Supreme Court Ruling Expands Jurisdiction in Criminal Prosecutions of Foreign States: Implications and Balancing Acts

The US Supreme Court has ruled that US district courts have jurisdiction over criminal prosecutions of foreign states and state-owned entities and that the Foreign Sovereign Immunities Act of 1976 (FSIA) does not apply to criminal cases. This ruling could lead to an increase in prosecutions of foreign states and state-owned entities in the US. Halkbank, a commercial bank majority-owned by the Republic of Turkey, had been indicted in 2019 by the US government for helping Iran bypass US sanctions programs. The bank had moved to dismiss the charges on several grounds, including sovereign immunity, but the US District Court for the Southern District of New York denied the motion, and the Second Circuit affirmed. The case was then brought to the Supreme Court. The court has remanded the case to the Second Circuit to consider whether common-law sovereign immunity applies. Why is this important?
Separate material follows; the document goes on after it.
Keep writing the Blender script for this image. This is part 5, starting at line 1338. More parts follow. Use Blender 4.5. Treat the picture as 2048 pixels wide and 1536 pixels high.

This ruling is important because foreign state actors doing business in the US or using US financial institutions may now be exposed to increased risk, as they cannot claim immunity under the FSIA if faced with a US criminal prosecution. This means they would need to review their compliance with the full spectrum of US criminal law. Prosecutors may bring a wide range of charges against foreign states and their instrumentalities, including US export controls, trade sanctions, and other laws containing both criminal and civil provisions.

The Supreme Court’s ruling places on the executive branch and Congress the responsibility for balancing national security implications, diplomatic considerations, and enforcement priorities. State prosecutors, including state attorneys general, may be emboldened to take action against foreign states and their instrumentalities that could be inconsistent with the federal executive branch’s foreign policy agenda, leading to foreign relations issues. However, the federal government and judiciary may have tools in place to prevent such prosecutions, and the legislative branch could respond by enacting additional legislation. The case may present the most significant policy justification for the Second Circuit to find some common-law safety valve.